Примерно в то же время Айседора познакомилась с музыкальным критиком из самой влиятельной в Сан-Франциско газеты «Колл» Редферном Мэйсоном. Неизвестно почему Редферн Мэйсон не любил Бауэра и не раз писал о нем разносные статьи, пережить которые музыканту было нелегко. Зато он восхищается Айседорой и расточает ей дифирамбы после каждого концерта. Однажды во время дружеского ужина он спросил ее в присутствии друзей:
— Мадам Дункан, что бы я мог написать приятное для вас в завтрашнем номере газеты?
— Вы предоставляете мне полную свободу?
— Абсолютно полную.
— Вы разрешаете мне самой написать вашу статью и обещаете, что опубликуете ее, не изменив ни строчки?
Взяв лист бумаги и карандаш, она тут же, на углу стола, написала взволнованную хвалебную статью о Бауэре, начинающуюся словами: «Когда его пальцы легко касаются клавишей…»

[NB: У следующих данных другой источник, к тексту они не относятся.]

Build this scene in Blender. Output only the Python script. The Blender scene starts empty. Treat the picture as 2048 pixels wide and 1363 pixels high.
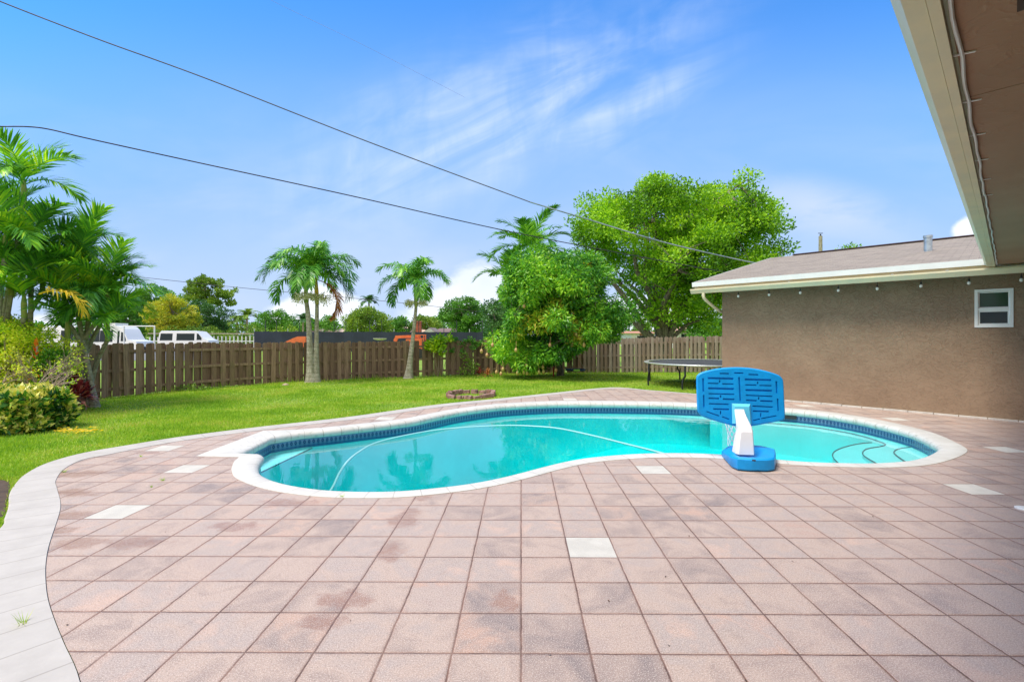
import bpy, bmesh, math, random
import numpy as np
from mathutils import Vector, Matrix
from mathutils.geometry import delaunay_2d_cdt

R = math.radians
random.seed(7)
scene = bpy.context.scene
COL = scene.collection

# ------------------------------------------------------------------ camera
FP = 958.0          # focal length measured on the 2048 px wide photograph
EYE = 1.7
HORY = 670.0
YAW = R(1.1)
cam_d = bpy.data.cameras.new('camera')
cam_d.sensor_width = 36.0
cam_d.lens = FP / 2048 * 36.0
cam_d.shift_y = -(681.5 - HORY) / 2048
cam_d.clip_start = 0.05
cam_d.clip_end = 3000
cam = bpy.data.objects.new('camera', cam_d)
COL.objects.link(cam)
cam.location = (0, 0, EYE)
cam.rotation_euler = (R(90), 0, YAW)
scene.camera = cam

# ------------------------------------------------------------------ world, sun, exposure
SUN_EL, SUN_AZ = R(64), R(-122)      # azimuth measured from +Y towards +X
scene.view_settings.view_transform = 'Standard'
scene.view_settings.look = 'None'
scene.view_settings.gamma = 1
scene.view_settings.use_curve_mapping = False
scene.view_settings.exposure = 1.2
scene.cycles.max_bounces = 10
scene.cycles.transparent_max_bounces = 24
scene.cycles.use_denoising = True

world = bpy.data.worlds.new('World')
scene.world = world
world.use_nodes = True
wt = world.node_tree
wt.nodes.clear()


class NT:
    """short-hand for node trees"""
    def __init__(s, t): s.t = t
    def n(s, typ, **kw):
        nd = s.t.nodes.new(typ)
        for k, v in kw.items(): setattr(nd, k, v)
        return nd
    def put(s, sock, v):
        if isinstance(v, bpy.types.NodeSocket): s.t.links.new(v, sock)
        elif isinstance(v, (tuple, list)) and len(v) == 3 and sock.type == 'RGBA': sock.default_value = (*v, 1)
        else: sock.default_value = v
    def m(s, op, a, b=0.0, c=0.0, clamp=False):
        nd = s.n('ShaderNodeMath', operation=op); nd.use_clamp = clamp
        s.put(nd.inputs[0], a); s.put(nd.inputs[1], b); s.put(nd.inputs[2], c)
        return nd.outputs[0]
    def vm(s, op, a, b=(0, 0, 0)):
        nd = s.n('ShaderNodeVectorMath', operation=op)
        s.put(nd.inputs[0], a)
        if op == 'SCALE': s.put(nd.inputs['Scale'], b)
        else: s.put(nd.inputs[1], b)
        return nd.outputs[0]
    def mix(s, f, a, b, blend='MIX'):
        nd = s.n('ShaderNodeMix', data_type='RGBA', blend_type=blend)
        s.put(nd.inputs[0], f); s.put(nd.inputs[6], a); s.put(nd.inputs[7], b)
        return nd.outputs[2]
    def sep(s, v):
        nd = s.n('ShaderNodeSeparateXYZ'); s.put(nd.inputs[0], v); return nd.outputs
    def comb(s, x, y, z=0.0):
        nd = s.n('ShaderNodeCombineXYZ')
        s.put(nd.inputs[0], x); s.put(nd.inputs[1], y); s.put(nd.inputs[2], z)
        return nd.outputs[0]
    def noise(s, vec=None, scale=5.0, detail=2.0, rough=0.5, dist=0.0, out=0):
        nd = s.n('ShaderNodeTexNoise')
        if vec is not None: s.put(nd.inputs['Vector'], vec)
        nd.inputs['Scale'].default_value = scale; nd.inputs['Detail'].default_value = detail
        nd.inputs['Roughness'].default_value = rough; nd.inputs['Distortion'].default_value = dist
        return nd.outputs[out]
    def ramp(s, f, lo, hi, a=0.0, b=1.0, smooth=True):
        nd = s.n('ShaderNodeMapRange')
        nd.interpolation_type = 'SMOOTHSTEP' if smooth else 'LINEAR'
        s.put(nd.inputs[0], f)
        for i, v in enumerate((lo, hi, a, b)): nd.inputs[1 + i].default_value = v
        return nd.outputs[0]
    def bump(s, h, strength=0.3, dist=0.01, normal=None):
        nd = s.n('ShaderNodeBump'); nd.inputs['Strength'].default_value = strength
        nd.inputs['Distance'].default_value = dist; s.put(nd.inputs['Height'], h)
        if normal is not None: s.put(nd.inputs['Normal'], normal)
        return nd.outputs[0]


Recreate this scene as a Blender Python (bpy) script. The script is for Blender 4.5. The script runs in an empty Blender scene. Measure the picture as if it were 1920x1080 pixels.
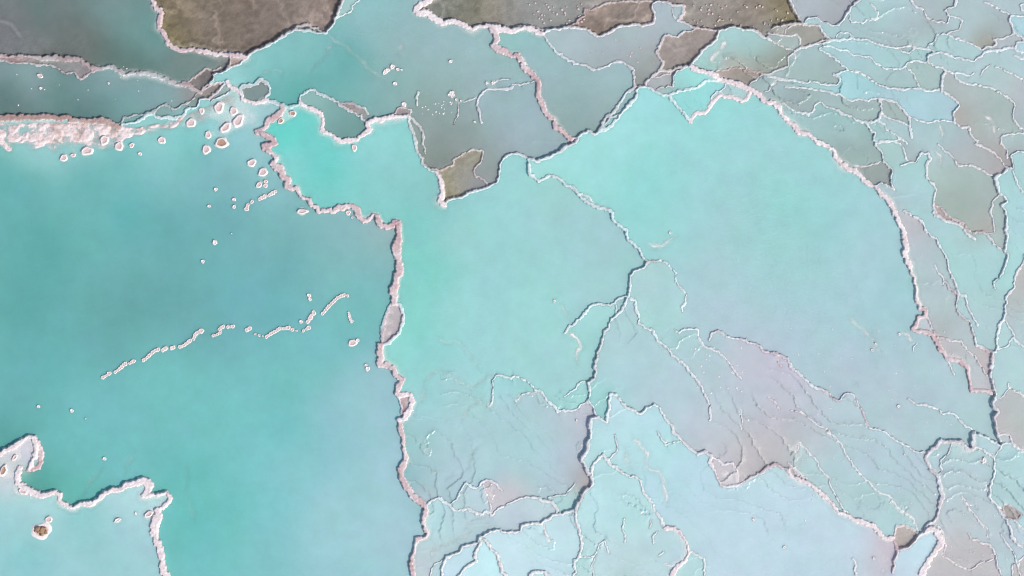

На следующий день статья была опубликована, и коллеги Мэйсона осыпали его шутками по поводу внезапной любви к бедному Бауэру.
Бауэр был женат, и его супруга скоро заметила, что за духовной близостью с Айседорой скрывалась любовная связь. Узнав, что любовники собираются совершить совместное турне, она учинила скандал и пригрозила, что покинет Гарольда, если тот не откажется от поездки. После бурной сцены в присутствии Айседоры Гарольд решил остаться. Айседора уехала в Нью-Йорк одна…
В честь ее возвращения Зингер устроил большой праздник в «Шери», пригласив на него все высшее общество Нью-Йорка. На празднике присутствовало около трехсот человек. Вечер начался обедом, затем были танцы, а закончился он продолжительным ужином. Зингер проявил верх щедрости и подарил Айседоре баснословно дорогое бриллиантовое ожерелье. Она никогда не носила украшений и мало интересовалась драгоценными камнями, но, тронутая великолепием подарка, обещала Зингеру надеть ожерелье на праздник.